## Directions for this task
The required output is every line from the beginning of the entries below through the line that includes "from mathutils.geometry import", copied exactly.

## Provided records

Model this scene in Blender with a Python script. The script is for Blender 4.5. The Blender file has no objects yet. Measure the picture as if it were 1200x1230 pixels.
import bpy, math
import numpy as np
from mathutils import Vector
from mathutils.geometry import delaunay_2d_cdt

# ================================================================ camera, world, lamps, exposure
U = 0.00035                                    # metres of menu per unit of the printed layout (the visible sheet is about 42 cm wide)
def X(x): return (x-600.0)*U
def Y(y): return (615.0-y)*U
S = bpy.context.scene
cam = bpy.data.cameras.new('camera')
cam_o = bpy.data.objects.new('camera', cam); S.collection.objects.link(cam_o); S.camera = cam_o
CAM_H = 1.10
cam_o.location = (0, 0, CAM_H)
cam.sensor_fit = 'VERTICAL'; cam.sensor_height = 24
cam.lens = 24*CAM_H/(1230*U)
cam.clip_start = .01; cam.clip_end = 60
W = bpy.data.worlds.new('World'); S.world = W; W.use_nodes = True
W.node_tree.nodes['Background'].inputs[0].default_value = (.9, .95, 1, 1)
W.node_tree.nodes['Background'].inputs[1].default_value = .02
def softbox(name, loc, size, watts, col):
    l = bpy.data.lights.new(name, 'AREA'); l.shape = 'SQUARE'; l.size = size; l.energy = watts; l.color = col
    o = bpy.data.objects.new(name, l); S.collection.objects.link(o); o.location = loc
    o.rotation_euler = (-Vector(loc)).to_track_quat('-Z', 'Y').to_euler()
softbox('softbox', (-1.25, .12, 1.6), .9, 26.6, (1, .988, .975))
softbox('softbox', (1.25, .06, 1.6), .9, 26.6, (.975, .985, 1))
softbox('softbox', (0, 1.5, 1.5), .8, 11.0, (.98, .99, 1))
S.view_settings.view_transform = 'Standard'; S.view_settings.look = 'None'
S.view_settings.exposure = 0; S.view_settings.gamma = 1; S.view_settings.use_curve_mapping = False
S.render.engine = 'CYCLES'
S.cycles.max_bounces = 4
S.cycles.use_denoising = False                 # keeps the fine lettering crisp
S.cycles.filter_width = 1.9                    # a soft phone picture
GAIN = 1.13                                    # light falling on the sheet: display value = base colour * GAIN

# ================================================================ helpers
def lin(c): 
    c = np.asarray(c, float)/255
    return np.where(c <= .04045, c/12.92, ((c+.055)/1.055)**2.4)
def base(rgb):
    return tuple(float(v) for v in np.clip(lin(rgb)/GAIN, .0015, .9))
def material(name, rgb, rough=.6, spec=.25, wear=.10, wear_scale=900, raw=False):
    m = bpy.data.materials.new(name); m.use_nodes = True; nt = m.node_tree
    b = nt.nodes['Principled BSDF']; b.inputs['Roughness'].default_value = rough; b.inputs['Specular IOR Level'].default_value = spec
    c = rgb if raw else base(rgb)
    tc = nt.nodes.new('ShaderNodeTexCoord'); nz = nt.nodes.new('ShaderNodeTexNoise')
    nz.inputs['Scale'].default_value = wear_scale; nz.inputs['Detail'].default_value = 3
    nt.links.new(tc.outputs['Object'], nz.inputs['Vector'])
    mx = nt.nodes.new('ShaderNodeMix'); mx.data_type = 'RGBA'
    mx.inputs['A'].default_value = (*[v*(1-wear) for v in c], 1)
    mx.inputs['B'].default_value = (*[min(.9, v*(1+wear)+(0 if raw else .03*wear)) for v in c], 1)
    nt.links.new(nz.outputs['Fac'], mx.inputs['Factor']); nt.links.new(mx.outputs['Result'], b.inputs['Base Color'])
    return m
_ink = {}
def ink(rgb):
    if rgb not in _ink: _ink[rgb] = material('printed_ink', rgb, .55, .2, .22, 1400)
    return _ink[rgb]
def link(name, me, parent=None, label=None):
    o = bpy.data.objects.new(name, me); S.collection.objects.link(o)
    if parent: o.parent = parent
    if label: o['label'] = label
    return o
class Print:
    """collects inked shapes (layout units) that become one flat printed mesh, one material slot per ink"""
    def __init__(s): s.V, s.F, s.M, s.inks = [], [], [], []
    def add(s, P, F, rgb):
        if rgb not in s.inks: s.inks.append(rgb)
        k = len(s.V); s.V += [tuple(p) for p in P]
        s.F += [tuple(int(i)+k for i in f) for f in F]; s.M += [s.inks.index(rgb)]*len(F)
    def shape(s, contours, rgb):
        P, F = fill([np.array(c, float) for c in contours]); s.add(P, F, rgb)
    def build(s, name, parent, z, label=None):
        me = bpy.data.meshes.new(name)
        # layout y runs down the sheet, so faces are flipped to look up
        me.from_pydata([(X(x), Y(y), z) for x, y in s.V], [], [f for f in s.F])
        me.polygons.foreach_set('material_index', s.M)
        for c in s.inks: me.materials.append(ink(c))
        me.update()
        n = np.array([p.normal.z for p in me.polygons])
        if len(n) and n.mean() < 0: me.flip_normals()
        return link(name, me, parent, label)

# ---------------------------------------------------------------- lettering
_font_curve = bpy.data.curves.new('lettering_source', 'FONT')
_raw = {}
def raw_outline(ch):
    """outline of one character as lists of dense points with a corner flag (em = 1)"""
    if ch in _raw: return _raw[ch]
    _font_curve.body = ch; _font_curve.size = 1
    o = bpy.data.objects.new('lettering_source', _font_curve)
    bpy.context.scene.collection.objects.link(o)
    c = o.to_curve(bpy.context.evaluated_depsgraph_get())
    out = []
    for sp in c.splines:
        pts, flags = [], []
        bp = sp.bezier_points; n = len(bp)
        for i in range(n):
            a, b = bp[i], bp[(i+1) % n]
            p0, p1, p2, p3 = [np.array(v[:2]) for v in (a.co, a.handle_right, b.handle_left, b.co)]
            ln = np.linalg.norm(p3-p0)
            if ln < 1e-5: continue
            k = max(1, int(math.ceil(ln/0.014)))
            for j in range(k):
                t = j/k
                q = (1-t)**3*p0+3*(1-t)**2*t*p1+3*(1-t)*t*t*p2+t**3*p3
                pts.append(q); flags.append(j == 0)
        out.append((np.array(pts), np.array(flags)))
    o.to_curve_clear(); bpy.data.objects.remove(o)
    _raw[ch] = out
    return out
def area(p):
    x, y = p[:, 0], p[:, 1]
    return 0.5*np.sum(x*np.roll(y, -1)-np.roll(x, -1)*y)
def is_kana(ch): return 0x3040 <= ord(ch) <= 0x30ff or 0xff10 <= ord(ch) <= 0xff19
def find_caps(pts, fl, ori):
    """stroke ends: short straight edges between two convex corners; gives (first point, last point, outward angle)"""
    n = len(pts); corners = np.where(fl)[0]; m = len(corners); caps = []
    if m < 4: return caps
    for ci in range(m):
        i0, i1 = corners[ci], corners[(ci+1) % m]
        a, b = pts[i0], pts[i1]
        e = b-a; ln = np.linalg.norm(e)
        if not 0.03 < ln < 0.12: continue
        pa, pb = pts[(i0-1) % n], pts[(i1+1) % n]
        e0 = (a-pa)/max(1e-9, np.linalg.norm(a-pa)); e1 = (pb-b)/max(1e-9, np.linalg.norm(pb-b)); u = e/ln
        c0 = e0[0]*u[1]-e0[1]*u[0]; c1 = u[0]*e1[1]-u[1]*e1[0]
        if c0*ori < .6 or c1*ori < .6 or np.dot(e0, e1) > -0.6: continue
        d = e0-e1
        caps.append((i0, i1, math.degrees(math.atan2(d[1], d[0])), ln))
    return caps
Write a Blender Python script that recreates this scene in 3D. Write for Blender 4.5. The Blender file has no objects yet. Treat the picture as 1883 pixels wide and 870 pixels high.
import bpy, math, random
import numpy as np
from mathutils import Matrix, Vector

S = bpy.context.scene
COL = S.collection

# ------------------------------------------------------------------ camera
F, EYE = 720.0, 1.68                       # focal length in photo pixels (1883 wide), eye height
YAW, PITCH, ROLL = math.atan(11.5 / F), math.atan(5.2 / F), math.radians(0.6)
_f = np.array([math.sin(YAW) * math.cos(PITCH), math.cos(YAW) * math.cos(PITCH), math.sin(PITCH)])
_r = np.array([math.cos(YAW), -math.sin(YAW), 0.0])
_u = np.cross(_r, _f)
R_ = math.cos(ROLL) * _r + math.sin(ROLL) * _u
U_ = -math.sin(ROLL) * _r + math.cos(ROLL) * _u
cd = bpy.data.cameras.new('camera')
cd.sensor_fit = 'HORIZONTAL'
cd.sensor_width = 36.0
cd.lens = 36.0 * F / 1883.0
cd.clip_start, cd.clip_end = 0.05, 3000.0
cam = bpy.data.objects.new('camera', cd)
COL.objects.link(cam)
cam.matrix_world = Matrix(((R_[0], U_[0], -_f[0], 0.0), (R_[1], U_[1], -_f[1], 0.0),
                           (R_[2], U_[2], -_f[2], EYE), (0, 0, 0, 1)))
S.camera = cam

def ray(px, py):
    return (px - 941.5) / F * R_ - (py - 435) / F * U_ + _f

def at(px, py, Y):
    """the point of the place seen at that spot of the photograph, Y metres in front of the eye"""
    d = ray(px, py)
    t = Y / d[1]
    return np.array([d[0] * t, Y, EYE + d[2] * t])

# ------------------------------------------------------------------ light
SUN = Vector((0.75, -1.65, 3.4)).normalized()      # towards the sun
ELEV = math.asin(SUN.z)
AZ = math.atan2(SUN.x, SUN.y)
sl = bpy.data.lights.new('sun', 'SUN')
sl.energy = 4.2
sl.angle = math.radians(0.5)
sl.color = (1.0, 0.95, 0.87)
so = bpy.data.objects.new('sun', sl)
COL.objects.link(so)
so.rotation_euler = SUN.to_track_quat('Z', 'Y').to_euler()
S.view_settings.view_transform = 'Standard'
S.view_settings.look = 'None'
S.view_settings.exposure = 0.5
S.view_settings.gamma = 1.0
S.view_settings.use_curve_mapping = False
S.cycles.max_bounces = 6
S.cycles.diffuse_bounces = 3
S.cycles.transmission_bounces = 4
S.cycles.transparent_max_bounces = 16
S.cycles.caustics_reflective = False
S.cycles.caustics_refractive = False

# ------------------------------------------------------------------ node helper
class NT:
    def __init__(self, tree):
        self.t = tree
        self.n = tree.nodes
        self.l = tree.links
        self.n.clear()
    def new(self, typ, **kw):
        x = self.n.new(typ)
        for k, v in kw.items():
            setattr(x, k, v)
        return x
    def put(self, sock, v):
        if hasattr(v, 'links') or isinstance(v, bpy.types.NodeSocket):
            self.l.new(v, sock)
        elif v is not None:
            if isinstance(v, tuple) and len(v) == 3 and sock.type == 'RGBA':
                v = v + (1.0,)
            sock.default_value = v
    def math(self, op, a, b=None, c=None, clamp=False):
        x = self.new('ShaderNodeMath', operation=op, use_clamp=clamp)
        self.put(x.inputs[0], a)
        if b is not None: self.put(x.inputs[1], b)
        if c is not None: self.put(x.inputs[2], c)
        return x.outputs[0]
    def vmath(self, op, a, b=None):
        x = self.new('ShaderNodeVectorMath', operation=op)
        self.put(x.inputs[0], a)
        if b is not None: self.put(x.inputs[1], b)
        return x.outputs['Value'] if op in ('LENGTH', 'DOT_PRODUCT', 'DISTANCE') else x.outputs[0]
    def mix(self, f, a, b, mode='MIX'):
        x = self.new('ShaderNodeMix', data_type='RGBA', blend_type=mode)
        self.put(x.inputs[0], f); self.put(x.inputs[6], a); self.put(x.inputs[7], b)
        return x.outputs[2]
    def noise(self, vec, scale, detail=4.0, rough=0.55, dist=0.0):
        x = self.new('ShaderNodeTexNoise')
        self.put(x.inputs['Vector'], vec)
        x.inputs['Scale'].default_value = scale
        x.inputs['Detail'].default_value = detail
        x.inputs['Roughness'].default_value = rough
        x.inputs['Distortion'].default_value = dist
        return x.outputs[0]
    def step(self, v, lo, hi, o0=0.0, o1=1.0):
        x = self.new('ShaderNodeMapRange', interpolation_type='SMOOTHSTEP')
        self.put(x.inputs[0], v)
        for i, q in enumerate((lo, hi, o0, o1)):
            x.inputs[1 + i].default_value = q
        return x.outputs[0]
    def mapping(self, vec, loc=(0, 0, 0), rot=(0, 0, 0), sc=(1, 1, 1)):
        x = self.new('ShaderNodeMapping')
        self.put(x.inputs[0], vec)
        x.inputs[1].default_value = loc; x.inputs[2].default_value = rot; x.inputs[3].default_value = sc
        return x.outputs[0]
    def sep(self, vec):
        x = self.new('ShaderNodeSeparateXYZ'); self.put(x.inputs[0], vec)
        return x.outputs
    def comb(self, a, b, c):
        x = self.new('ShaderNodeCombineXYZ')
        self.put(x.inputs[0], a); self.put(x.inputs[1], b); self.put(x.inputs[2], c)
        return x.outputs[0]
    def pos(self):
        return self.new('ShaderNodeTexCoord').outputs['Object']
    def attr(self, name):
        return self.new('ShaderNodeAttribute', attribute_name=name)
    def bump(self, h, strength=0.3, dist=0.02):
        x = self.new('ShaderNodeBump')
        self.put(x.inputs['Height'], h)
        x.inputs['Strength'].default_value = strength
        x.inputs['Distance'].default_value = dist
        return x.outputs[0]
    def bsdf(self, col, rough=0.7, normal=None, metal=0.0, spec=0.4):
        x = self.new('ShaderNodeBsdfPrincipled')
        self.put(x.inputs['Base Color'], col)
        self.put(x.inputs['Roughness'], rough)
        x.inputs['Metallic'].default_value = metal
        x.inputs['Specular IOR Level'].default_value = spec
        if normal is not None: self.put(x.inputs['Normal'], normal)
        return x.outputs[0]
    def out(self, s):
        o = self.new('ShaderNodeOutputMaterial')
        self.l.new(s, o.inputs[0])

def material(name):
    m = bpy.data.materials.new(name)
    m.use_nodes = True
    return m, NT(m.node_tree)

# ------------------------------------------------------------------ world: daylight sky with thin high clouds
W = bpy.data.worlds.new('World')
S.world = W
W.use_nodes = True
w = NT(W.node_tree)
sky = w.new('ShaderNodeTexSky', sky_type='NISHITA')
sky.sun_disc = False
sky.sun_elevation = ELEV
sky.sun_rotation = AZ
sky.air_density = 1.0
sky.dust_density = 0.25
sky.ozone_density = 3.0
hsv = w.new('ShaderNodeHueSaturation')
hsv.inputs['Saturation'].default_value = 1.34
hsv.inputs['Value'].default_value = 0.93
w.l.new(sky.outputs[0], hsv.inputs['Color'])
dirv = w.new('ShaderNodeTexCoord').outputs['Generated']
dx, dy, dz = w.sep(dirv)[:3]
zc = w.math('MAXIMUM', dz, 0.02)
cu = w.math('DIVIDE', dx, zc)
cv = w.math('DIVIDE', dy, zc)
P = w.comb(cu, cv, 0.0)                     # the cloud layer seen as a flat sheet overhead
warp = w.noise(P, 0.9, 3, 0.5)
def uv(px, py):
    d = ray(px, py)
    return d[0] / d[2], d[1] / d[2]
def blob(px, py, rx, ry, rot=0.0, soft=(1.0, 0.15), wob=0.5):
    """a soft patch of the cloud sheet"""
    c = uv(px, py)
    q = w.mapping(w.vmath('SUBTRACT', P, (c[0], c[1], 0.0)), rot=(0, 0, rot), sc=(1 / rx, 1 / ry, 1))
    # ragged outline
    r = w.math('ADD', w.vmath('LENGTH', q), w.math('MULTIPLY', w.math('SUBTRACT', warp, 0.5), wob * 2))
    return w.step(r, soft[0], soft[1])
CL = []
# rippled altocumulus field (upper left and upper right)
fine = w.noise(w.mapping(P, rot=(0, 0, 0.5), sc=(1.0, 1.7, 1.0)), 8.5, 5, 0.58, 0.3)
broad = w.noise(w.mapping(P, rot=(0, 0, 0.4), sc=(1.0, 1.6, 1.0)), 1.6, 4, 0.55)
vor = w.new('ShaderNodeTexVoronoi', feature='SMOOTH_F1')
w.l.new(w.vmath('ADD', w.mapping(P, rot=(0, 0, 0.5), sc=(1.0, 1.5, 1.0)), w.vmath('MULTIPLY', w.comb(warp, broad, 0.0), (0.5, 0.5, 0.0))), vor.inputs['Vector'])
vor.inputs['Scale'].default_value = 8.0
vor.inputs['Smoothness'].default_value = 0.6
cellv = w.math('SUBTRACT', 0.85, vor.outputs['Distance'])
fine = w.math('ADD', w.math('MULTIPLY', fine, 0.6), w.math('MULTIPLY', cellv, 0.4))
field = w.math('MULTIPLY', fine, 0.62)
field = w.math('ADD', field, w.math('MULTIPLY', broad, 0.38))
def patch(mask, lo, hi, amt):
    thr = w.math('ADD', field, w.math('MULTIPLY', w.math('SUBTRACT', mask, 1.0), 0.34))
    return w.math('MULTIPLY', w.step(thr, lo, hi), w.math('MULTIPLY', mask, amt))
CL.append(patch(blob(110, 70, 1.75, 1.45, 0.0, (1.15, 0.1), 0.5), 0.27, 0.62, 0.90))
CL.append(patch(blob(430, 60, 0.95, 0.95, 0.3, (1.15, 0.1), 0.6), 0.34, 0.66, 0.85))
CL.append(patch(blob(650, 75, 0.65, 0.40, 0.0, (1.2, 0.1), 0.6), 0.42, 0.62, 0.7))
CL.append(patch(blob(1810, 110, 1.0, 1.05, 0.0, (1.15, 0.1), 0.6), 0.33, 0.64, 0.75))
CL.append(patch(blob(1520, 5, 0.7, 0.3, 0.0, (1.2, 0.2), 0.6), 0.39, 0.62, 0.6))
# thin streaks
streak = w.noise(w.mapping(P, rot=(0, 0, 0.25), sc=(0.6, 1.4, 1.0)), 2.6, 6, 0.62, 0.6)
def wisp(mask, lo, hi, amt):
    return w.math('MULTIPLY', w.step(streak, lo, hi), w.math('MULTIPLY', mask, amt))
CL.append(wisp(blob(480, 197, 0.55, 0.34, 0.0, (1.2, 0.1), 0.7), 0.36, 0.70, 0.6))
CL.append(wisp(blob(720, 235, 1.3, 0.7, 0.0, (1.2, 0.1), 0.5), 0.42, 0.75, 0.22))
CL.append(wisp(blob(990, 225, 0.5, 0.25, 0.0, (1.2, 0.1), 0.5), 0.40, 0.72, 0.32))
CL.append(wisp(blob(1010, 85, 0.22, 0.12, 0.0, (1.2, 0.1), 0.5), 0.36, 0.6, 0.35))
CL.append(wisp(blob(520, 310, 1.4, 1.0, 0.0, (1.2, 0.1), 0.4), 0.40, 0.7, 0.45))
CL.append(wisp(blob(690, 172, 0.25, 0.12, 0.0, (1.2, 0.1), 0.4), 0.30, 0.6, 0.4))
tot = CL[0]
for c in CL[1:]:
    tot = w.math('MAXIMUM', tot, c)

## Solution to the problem
Model this scene in Blender with a Python script. The script is for Blender 4.5. The Blender file has no objects yet. Measure the picture as if it were 1200x1230 pixels.
import bpy, math
import numpy as np
from mathutils import Vector
from mathutils.geometry import delaunay_2d_cdt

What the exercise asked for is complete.